What I found is what I probably always thought, and maybe in my mind wanted to deny is that it still makes us a lot closer to everybody else. So people defend us, there isn't necessarily that element of preparation. When people played us, it was like playing a different sport. Literally it was like a defense had to play a different sport on that day.

You've got five techniques that are rushing the passer and squeezing a tackle in a zone play and fighting a reach block and now they're having to look at a quarterback and a running back and he's got a ball in a fullback's belly, and okay, this call am I supposed to take the fullback, am I supposed to take the quarterback, am I supposed to run an up stunt. Inevitably it was difficult, especially when a team had a week's time.

But the cut block and the elimination of that -- it's not like we got great big guys that we can send a 220-pound running back out there and block a 220-pound linebacker or 200-pound slot and he goes and blocks a 200-pound safety. We've got some million mismatches that we were facing, so that's kind of why we went away from it.

But what I found is there's probably a need to have some of that still -- some of those elements in our offense.

You saw Navy, they're doing both. I think they realize the same thing. There's some difficulties in preparing for that under-center option.

But there's certainly some justification for getting in the gun and being able to be more multiple.

That's a long-winded answer, but there's been some growing pains this year, and I wish we had found a way to score more points, and we didn't. We lost some games this year to some teams that we boat raced them out of the stadium a year ago under center option, and we're in a gun and we can't score.

Obviously there's some things we've got to look at when we go into the off-season.

Q. Obviously you've been a part of this game for a long time. What is this experience and the atmosphere here at Gillette, how did that kind of live up to the hype maybe or how much did you like playing here?

JEFF MONKEN: It was fantastic. The folks here, the Patriots organization and just how welcoming they were, we came to the luncheon last Wednesday, they were fantastic.

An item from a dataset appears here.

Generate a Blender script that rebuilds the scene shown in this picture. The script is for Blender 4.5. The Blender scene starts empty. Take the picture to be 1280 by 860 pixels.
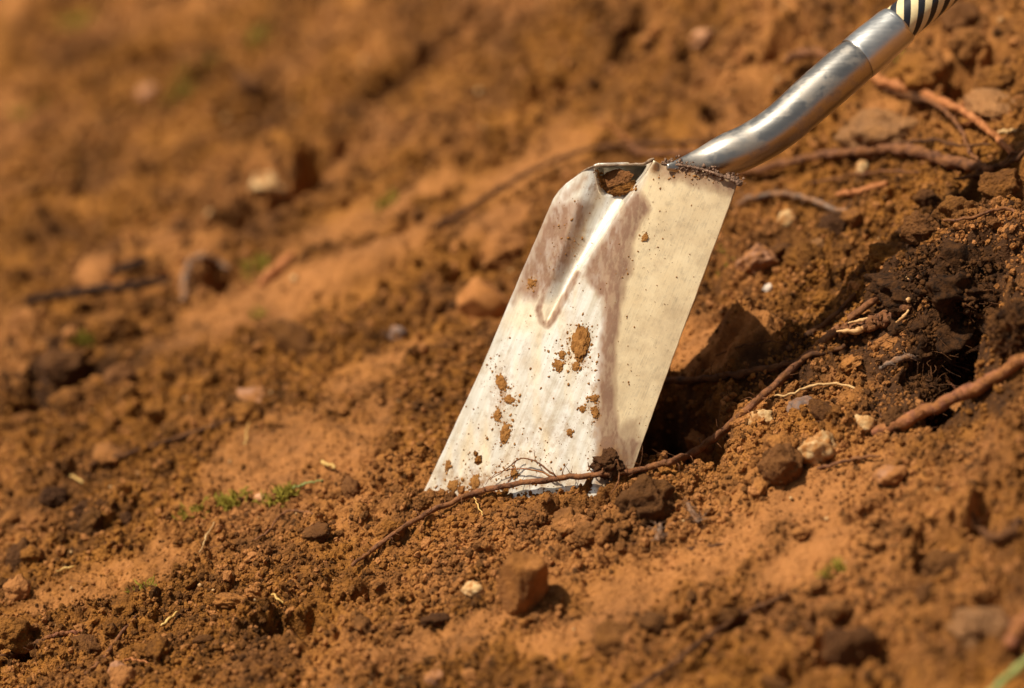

It's a beautiful stadium, incredible American history here in this part of the country. This is the birthplace of our revolution, so to bring this game here is pretty special.

But frankly we could have played it out in a parking lot with nobody out there, and I promise you the two teams would have fought their asses off to win the game. Pardon my French. But that's just the way these games are. We could have met halfway up the interstate and just said let's get it on right here, and that's what this game is. It's going to be a bloodbath street fight every time it's played. Look at the game tonight.

It doesn't matter where we play it. It's a great game. But this was really neat to be here. The great history of this organization and all the great victories of Super Bowl teams that have played in this stadium, it's awesome. It's a great experience for our players.

Here's a bunch of guys, that no knock on our guys, but I don't have any five-star prospects that turned down USC and Ohio State to come to West Point. These guys are like everybody else. First time they put the pads on when they were a little kid, they dreamed of playing in a venue like this, in an atmosphere like this. So what an incredible experience for them to play in an NFL stadium.

Those are lifetime memories they'll have, which I'm glad for them. This is a great place, and the people here have been fantastic.

Q. A lot of talk about who you play for, the ones that serve, and I saw Josh Lingenfelter had Dwyer along his right arm today. I'm guessing that's for Steven Dwyer. Can you talk about that and the meaning of that and kind of sums up what this game is all about?

JEFF MONKEN: Steven Dwyer is a family friend of Josh, and so I know he wanted to honor him. It just gives us incredible pride to play for the United States Army. It's not just in this game. Every game. We wear the colors of the United States Army.

Today we had the great fortune to honor the Third ID, the dog-faced soldiers of the Third Infantry Division, and the history of that division, certainly the uniforms and the color representing the thunder runs when our Army went into Iraq. But the Rock of the Marne and the history of that unit from World War I, it's kind of fitting right there at the 1-yard line -- I can't pronounce the French words, but the commanding general of the Third ID during World War I, we were way out numbered by the Germans, and there was some thought by one of the other countries' armies to say, hey, let's retreat here, let's back off, and he basically said in French to the guy, "Here we shall remain." They held their ground and fought back the Germans and thus earned their place in history and became the Rock of the Marne. So to wear that uniform with those slogans and what they represent is truly an honor.

I hope that our guys the way they play every week, tonight and every time we take the field that they represent those men and women that serve. There's over 1 million men and women who serve on active duty in the United States Army, and they can't play in this game.

But all of our guys are a representation of them. The toughness, the grittiness, the competitive spirit, the fight. All of us sitting in this room, we expect that of our Army. When our Army gets sent to do a job, what do we expect? We expect them to go win? We expect them to come back victorious, to go beat the bad guy. We're a representation of those men and women, and so it's a tremendous source of pride for us to wear Army on our uniforms, no matter what colors we're wearing, we're wearing the colors of the Army.